- **What is asked**
Copy word for word the lines in the records below, starting at the line with "What Blender Python" and ending at the line with "def pos(nt): return". Skip the pictures.

- **Material for this task**
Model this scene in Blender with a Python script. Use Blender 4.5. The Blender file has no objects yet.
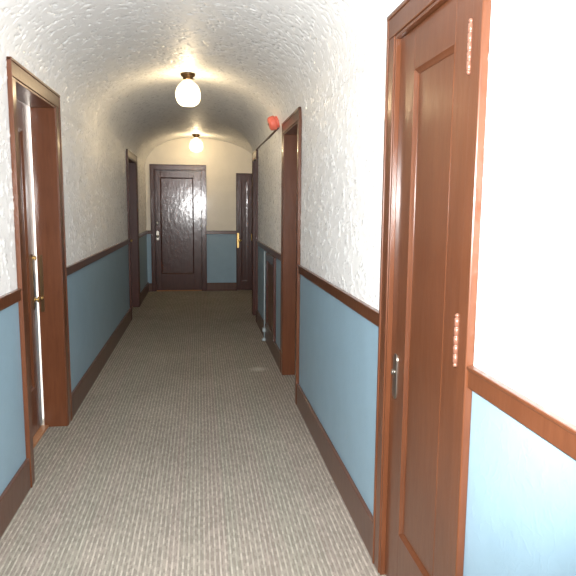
import bpy, bmesh, math
from mathutils import Vector, Matrix

C = bpy.context.scene.collection
scene = bpy.context.scene
PI = math.pi

# ------------------------------------------------------------------ dimensions
WL, WR = -0.885, 0.700          # corridor wall faces
WS = 1.000                      # set-back wall face at the far end on the right
YB, YJ, YE = -3.4, 8.12, 10.44  # back wall, jog in the right wall, end wall
ZS, RISE, NEXP = 2.04, 0.51, 2.2
RT, RB = 1.027, 0.968           # chair rail top / bottom
BB = 0.160                      # baseboard height
TH = 0.13                       # wall thickness
HEAD_IN, HEAD_OUT = 2.030, 2.114

# ------------------------------------------------------------------ materials
def newmat(name):
    m = bpy.data.materials.new(name); m.use_nodes = True
    nt = m.node_tree; b = nt.nodes['Principled BSDF']
    return m, nt, b
def nd(nt, t, **kw):
    n = nt.nodes.new(t)
    for k, v in kw.items(): setattr(n, k, v)
    return n
def mathn(nt, op, a, b=None, c=None):
    n = nd(nt, 'ShaderNodeMath', operation=op)
    for i, v in enumerate((a, b, c)):
        if v is None: continue
        if isinstance(v, (int, float)): n.inputs[i].default_value = v
        else: nt.links.new(v, n.inputs[i])
    return n.outputs[0]
def mixc(nt, fac, a, b):
    n = nd(nt, 'ShaderNodeMix', data_type='RGBA')
    for s, v in (('Factor', fac), ('A', a), ('B', b)):
        k = [i for i in n.inputs if i.name == s and (i.type == ('VALUE' if s == 'Factor' else 'RGBA'))][0]
        if isinstance(v, (int, float)): k.default_value = v
        elif isinstance(v, tuple): k.default_value = (*v, 1)
        else: nt.links.new(v, k)
    return [o for o in n.outputs if o.type == 'RGBA'][0]
def coords(nt, scale=(1, 1, 1), rot=(0, 0, 0)):
    tc = nd(nt, 'ShaderNodeTexCoord'); mp = nd(nt, 'ShaderNodeMapping')
    mp.inputs['Scale'].default_value = scale; mp.inputs['Rotation'].default_value = rot
    nt.links.new(tc.outputs['Object'], mp.inputs['Vector'])
    return mp.outputs[0]
def noise(nt, vec, scale, detail=3, rough=.55, dist=0., typ='FBM'):
    n = nd(nt, 'ShaderNodeTexNoise'); n.noise_type = typ
    n.inputs['Scale'].default_value = scale; n.inputs['Detail'].default_value = detail
    n.inputs['Roughness'].default_value = rough; n.inputs['Distortion'].default_value = dist
    nt.links.new(vec, n.inputs['Vector'])
    return n.outputs['Fac']
def ramp(nt, v, lo, hi, a=0., b=1.):
    n = nd(nt, 'ShaderNodeMapRange'); n.clamp = True
    for k, x in zip(('From Min', 'From Max', 'To Min', 'To Max'), (lo, hi, a, b)): n.inputs[k].default_value = x
    nt.links.new(v, n.inputs['Value']); return n.outputs[0]
def bump(nt, h, strength, dist, prev=None):
    n = nd(nt, 'ShaderNodeBump'); n.inputs['Strength'].default_value = strength; n.inputs['Distance'].default_value = dist
    nt.links.new(h, n.inputs['Height'])
    if prev is not None: nt.links.new(prev, n.inputs['Normal'])
    return n.outputs[0]

def plaster(name, col, amt, coat, disp=0.):
    m, nt, b = newmat(name)
    v = coords(nt)
    # short curling trowel strokes: raised crests along the mid level of a distorted noise
    n1 = noise(nt, v, 17., 2, .5, .8)
    crest = mathn(nt, 'ABSOLUTE', mathn(nt, 'SUBTRACT', n1, .5))
    crest = ramp(nt, crest, 0., .065, 1., 0.)
    mask = ramp(nt, noise(nt, v, 22, 2, .5, .4), .46, .58)
    stroke = mathn(nt, 'MULTIPLY', crest, mask)
    fine = noise(nt, v, 60, 3, .6)
    low = noise(nt, v, 6, 3, .6)
    c2 = tuple(x * .93 for x in col)
    nt.links.new(mixc(nt, ramp(nt, low, .3, .7), c2, col), b.inputs['Base Color'])
    b.inputs['Roughness'].default_value = .5
    b.inputs['Coat Weight'].default_value = coat; b.inputs['Coat Roughness'].default_value = .15
    h = mathn(nt, 'ADD', stroke, mathn(nt, 'ADD', mathn(nt, 'MULTIPLY', fine, .07), mathn(nt, 'MULTIPLY', low, .4)))
    if disp:
        d = nd(nt, 'ShaderNodeDisplacement'); d.inputs['Midlevel'].default_value = .5; d.inputs['Scale'].default_value = disp
        nt.links.new(h, d.inputs['Height'])
        nt.links.new(d.outputs[0], nt.nodes['Material Output'].inputs['Displacement'])
        m.displacement_method = 'DISPLACEMENT'
        nt.links.new(mathn(nt, 'MULTIPLY', ramp(nt, stroke, .15, .6), coat), b.inputs['Coat Weight'])
    else:
        nrm = bump(nt, h, amt, .012)
        nt.links.new(nrm, b.inputs['Normal']); nt.links.new(nrm, b.inputs['Coat Normal'])
    return m

def wood(name, dark, light, rough=.25, coat=.9, croc=.14, wav=.10, scale=(14, 14, 1.2)):
    m, nt, b = newmat(name)
    v = coords(nt, scale)
    g = noise(nt, v, 4, 5, .6, .6)
    big = noise(nt, coords(nt), 3, 2, .5)
    f = mathn(nt, 'ADD', mathn(nt, 'MULTIPLY', g, .65), mathn(nt, 'MULTIPLY', big, .35))
    nt.links.new(mixc(nt, ramp(nt, f, .35, .68), dark, light), b.inputs['Base Color'])
    b.inputs['Roughness'].default_value = rough; b.inputs['Specular IOR Level'].default_value = .25
    b.inputs['Coat Weight'].default_value = coat; b.inputs['Coat Roughness'].default_value = croc
    nrm = bump(nt, noise(nt, coords(nt, (1, 1, .45)), 22, 3, .5), wav, .01)
    nt.links.new(nrm, b.inputs['Normal']); nt.links.new(nrm, b.inputs['Coat Normal'])
    return m

def plain(name, col, rough=.5, metal=0., spec=.5):
    m, nt, b = newmat(name)
    n = noise(nt, coords(nt), 30, 3, .6)
    nt.links.new(mixc(nt, n, tuple(x * .85 for x in col), tuple(min(1, x * 1.12) for x in col)), b.inputs['Base Color'])
    b.inputs['Roughness'].default_value = rough; b.inputs['Metallic'].default_value = metal
    b.inputs['Specular IOR Level'].default_value = spec
    return m

M = {}
M['plaster'] = plaster('trowelled_plaster', (.78, .78, .77), 0, 1., .0052)
M['cream'] = plaster('end_wall_plaster', (.76, .70, .59), .10, .1)
M['dado'] = plaster('blue_dado_paint', (.240, .362, .447), .06, .12)
M['backing'] = plain('plain_plaster', (.74, .735, .72), .5)
M['wood'] = wood('reddish_brown_varnished_wood', (.086, .028, .0115), (.120, .042, .018), .3, .42, .17, .10)
M['wood_dark'] = wood('dark_brown_varnished_wood', (.046, .010, .005), (.072, .017, .009), .35, .8, .15, .16)
M['wood_satin'] = wood('dark_brown_satin_wood', (.046, .010, .005), (.072, .017, .009), .45, .25, .3, .16)
M['sill'] = wood('worn_orange_threshold_wood', (.30, .12, .04), (.42, .19, .07), .4, .4)
M['base'] = wood('brown_baseboard_wood', (.075, .030, .018), (.110, .046, .027), .4, .4, .2, .12)
M['bronze'] = plain('dark_bronze', (.10, .06, .03), .35, .9)
M['brass'] = plain('polished_brass', (.62, .42, .16), .35, 1.)
M['nickel'] = plain('worn_nickel', (.34, .31, .27), .35, 1.)
M['hinge'] = plain('painted_hinge', (.20, .09, .06), .25, .2)
M['red'] = plain('red_enamel', (.72, .15, .10), .4)
M['pipe'] = plain('pale_painted_pipe', (.36, .42, .45), .45)
M['brownpaint'] = plain('brown_paint', (.10, .05, .03), .4)
M['room'] = plain('white_room_paint', (.8, .77, .74), .7)

# carpet: narrow stripes running down the corridor, broken into short dashes
def carpet():
    m, nt, b = newmat('striped_carpet')
    tc = nd(nt, 'ShaderNodeTexCoord'); sp = nd(nt, 'ShaderNodeSeparateXYZ')
    nt.links.new(tc.outputs['Object'], sp.inputs[0])
    wob = mathn(nt, 'MULTIPLY', mathn(nt, 'SUBTRACT', noise(nt, tc.outputs['Object'], 6, 2), .5), .006)
    X = mathn(nt, 'ADD', sp.outputs['X'], wob); Y = sp.outputs['Y']
    def white(a, bb=None):
        cx = nd(nt, 'ShaderNodeCombineXYZ'); nt.links.new(a, cx.inputs[0])
        if bb is not None: nt.links.new(bb, cx.inputs[1])
        w = nd(nt, 'ShaderNodeTexWhiteNoise', noise_dimensions='2D'); nt.links.new(cx.outputs[0], w.inputs['Vector']); return w.outputs['Value']
    ux = mathn(nt, 'DIVIDE', X, .0072); cx = mathn(nt, 'FLOOR', ux)
    off = mathn(nt, 'MULTIPLY', white(cx), 3.)
    cy = mathn(nt, 'FLOOR', mathn(nt, 'ADD', mathn(nt, 'DIVIDE', Y, .024), off))
    dash = white(cx, cy)
    odd = mathn(nt, 'MODULO', mathn(nt, 'ADD', cx, 3000.), 3.)
    strip = ramp(nt, odd, .5, 1.0, 0., 1.)
    colr = mixc(nt, strip, (.375, .338, .285), (.215, .186, .150))
    tint = mixc(nt, white(mathn(nt, 'FLOOR', mathn(nt, 'DIVIDE', X, .05))), (.245, .245, .21), (.275, .235, .215))
    colr = mixc(nt, .38, colr, tint)
    dk = ramp(nt, dash, .2, .95, .82, 1.12)
    fib = ramp(nt, noise(nt, tc.outputs['Object'], 240, 2), .25, .75, .8, 1.2)
    patch = ramp(nt, noise(nt, tc.outputs['Object'], 1.6, 3), .3, .7, .92, 1.08)
    k = mathn(nt, 'MULTIPLY', mathn(nt, 'MULTIPLY', dk, fib), patch)
    vm = nd(nt, 'ShaderNodeVectorMath', operation='SCALE'); nt.links.new(colr, vm.inputs[0]); nt.links.new(k, vm.inputs['Scale'])
    # pale worn stain near the right wall
    mp = nd(nt, 'ShaderNodeMapping', vector_type='TEXTURE'); mp.inputs['Location'].default_value = (.50, 5.27, 0); mp.inputs['Scale'].default_value = (.10, .10, 1)
    nt.links.new(tc.outputs['Object'], mp.inputs['Vector'])
    ln = nd(nt, 'ShaderNodeVectorMath', operation='LENGTH'); nt.links.new(mp.outputs[0], ln.inputs[0])
    st = ramp(nt, mathn(nt, 'ADD', ln.outputs['Value'], mathn(nt, 'MULTIPLY', noise(nt, tc.outputs['Object'], 30, 2), .8)), .6, 1.4, .55, 0.)
    nt.links.new(mixc(nt, st, vm.outputs[0], (.55, .51, .44)), b.inputs['Base Color'])
    b.inputs['Roughness'].default_value = .95; b.inputs['Specular IOR Level'].default_value = .15
    hh = mathn(nt, 'ADD', dash, mathn(nt, 'MULTIPLY', noise(nt, tc.outputs['Object'], 300, 2), 1.))
    nt.links.new(bump(nt, hh, .3, .003), b.inputs['Normal'])
    return m
M['carpet'] = carpet()

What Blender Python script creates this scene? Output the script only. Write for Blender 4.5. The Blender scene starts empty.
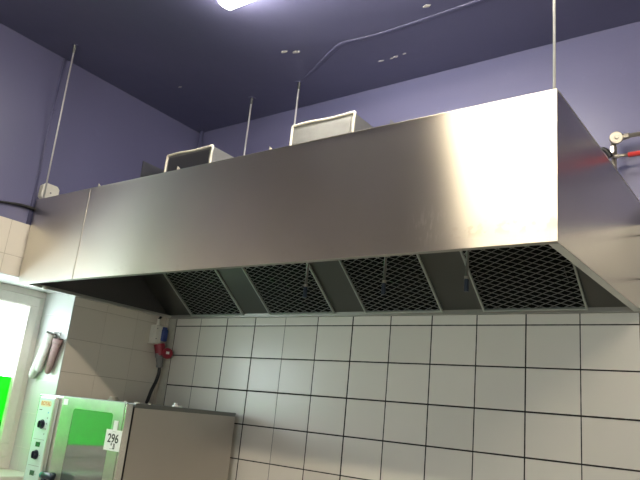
import bpy, bmesh, math, random
from mathutils import Vector, Matrix
random.seed(4)
scn = bpy.context.scene
C = scn.collection
PI = math.pi

# ------------------------------------------------------------------ materials
def new_mat(name):
    m = bpy.data.materials.new(name); m.use_nodes = True
    nt = m.node_tree; nt.nodes.clear()
    out = nt.nodes.new('ShaderNodeOutputMaterial')
    b = nt.nodes.new('ShaderNodeBsdfPrincipled')
    nt.links.new(b.outputs[0], out.inputs[0])
    return m, nt, b, out

def N(nt, typ, **kw):
    n = nt.nodes.new(typ)
    for k, v in kw.items(): setattr(n, k, v)
    return n

def math_n(nt, op, a, b=None, c=None):
    n = N(nt, 'ShaderNodeMath', operation=op)
    for i, v in enumerate((a, b, c)):
        if v is None: continue
        if isinstance(v, (int, float)): n.inputs[i].default_value = v
        else: nt.links.new(v, n.inputs[i])
    return n.outputs[0]

def mix_c(nt, fac, a, b):
    n = N(nt, 'ShaderNodeMix', data_type='RGBA')
    if isinstance(fac, (int, float)): n.inputs[0].default_value = fac
    else: nt.links.new(fac, n.inputs[0])
    for s, v in ((6, a), (7, b)):
        if isinstance(v, tuple): n.inputs[s].default_value = (*v[:3], 1)
        else: nt.links.new(v, n.inputs[s])
    return n.outputs[2]

def pos(nt): return N(nt, 'ShaderNodeNewGeometry').outputs['Position']

def noise(nt, scale, detail=3, vec=None, rough=.5):
    n = N(nt, 'ShaderNodeTexNoise'); n.inputs['Scale'].default_value = scale
    n.inputs['Detail'].default_value = detail; n.inputs['Roughness'].default_value = rough
    nt.links.new(vec if vec is not None else pos(nt), n.inputs['Vector'])
    return n.outputs[0]

def scaled(nt, v, s):
    n = N(nt, 'ShaderNodeVectorMath', operation='MULTIPLY'); nt.links.new(v, n.inputs[0]); n.inputs[1].default_value = s
    return n.outputs[0]

def ramp(nt, fac, a, b):
    n = N(nt, 'ShaderNodeMapRange'); nt.links.new(fac, n.inputs[0])
    n.inputs[1].default_value = a; n.inputs[2].default_value = b
    n.clamp = True
    return n.outputs[0]

def bump(nt, b, h, strength=.2, dist=.002):
    n = N(nt, 'ShaderNodeBump'); n.inputs['Strength'].default_value = strength; n.inputs['Distance'].default_value = dist
    nt.links.new(h, n.inputs['Height']); nt.links.new(n.outputs[0], b.inputs['Normal'])

def simple(name, col, rough=.5, metal=0, spec=.5, nz=.06, scale=30, ior=None):
    m, nt, b, o = new_mat(name)
    f = noise(nt, scale)
    lo = tuple(max(0, c * (1 - nz * 2)) for c in col); hi = tuple(min(1, c * (1 + nz * 2)) for c in col)
    nt.links.new(mix_c(nt, f, lo, hi), b.inputs['Base Color'])
    b.inputs['Roughness'].default_value = rough; b.inputs['Metallic'].default_value = metal
    b.inputs['Specular IOR Level'].default_value = spec
    if ior: b.inputs['IOR'].default_value = ior
    return m

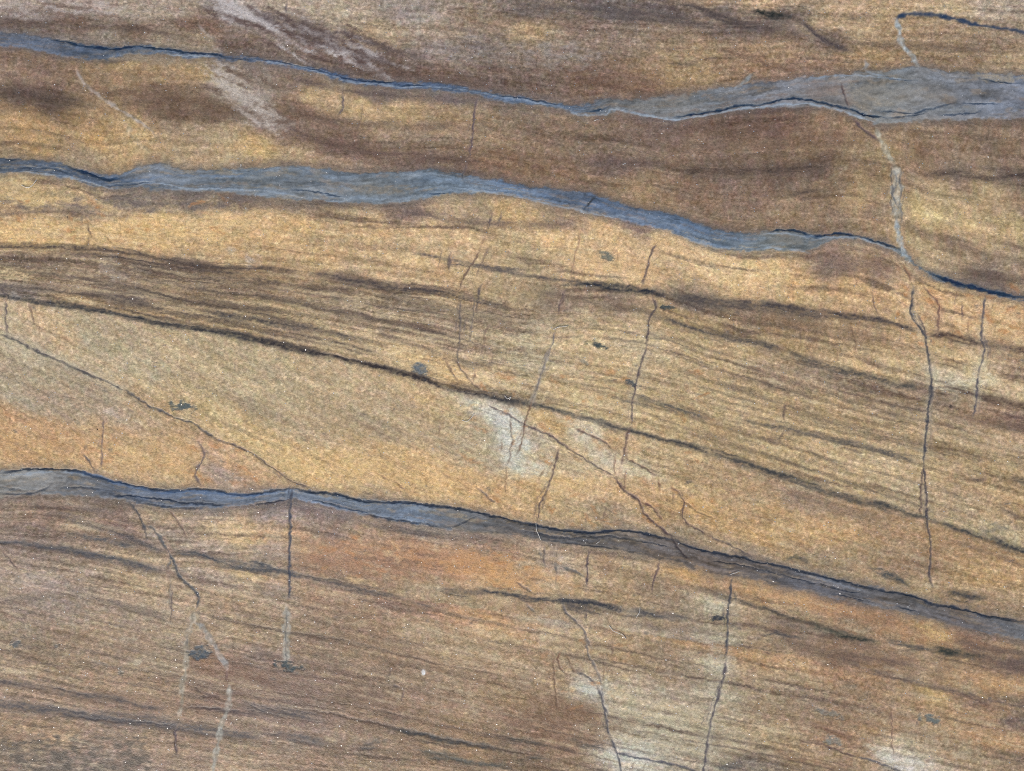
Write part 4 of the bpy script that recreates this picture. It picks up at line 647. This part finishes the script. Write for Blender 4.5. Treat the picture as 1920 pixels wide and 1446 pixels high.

- **Output of the exercise**
What Blender Python script creates this scene? Output the script only. Write for Blender 4.5. The Blender scene starts empty.
import bpy, bmesh, math, random
from mathutils import Vector, Matrix
random.seed(4)
scn = bpy.context.scene
C = scn.collection
PI = math.pi

# ------------------------------------------------------------------ materials
def new_mat(name):
    m = bpy.data.materials.new(name); m.use_nodes = True
    nt = m.node_tree; nt.nodes.clear()
    out = nt.nodes.new('ShaderNodeOutputMaterial')
    b = nt.nodes.new('ShaderNodeBsdfPrincipled')
    nt.links.new(b.outputs[0], out.inputs[0])
    return m, nt, b, out

def N(nt, typ, **kw):
    n = nt.nodes.new(typ)
    for k, v in kw.items(): setattr(n, k, v)
    return n

def math_n(nt, op, a, b=None, c=None):
    n = N(nt, 'ShaderNodeMath', operation=op)
    for i, v in enumerate((a, b, c)):
        if v is None: continue
        if isinstance(v, (int, float)): n.inputs[i].default_value = v
        else: nt.links.new(v, n.inputs[i])
    return n.outputs[0]

def mix_c(nt, fac, a, b):
    n = N(nt, 'ShaderNodeMix', data_type='RGBA')
    if isinstance(fac, (int, float)): n.inputs[0].default_value = fac
    else: nt.links.new(fac, n.inputs[0])
    for s, v in ((6, a), (7, b)):
        if isinstance(v, tuple): n.inputs[s].default_value = (*v[:3], 1)
        else: nt.links.new(v, n.inputs[s])
    return n.outputs[2]

def pos(nt): return N(nt, 'ShaderNodeNewGeometry').outputs['Position']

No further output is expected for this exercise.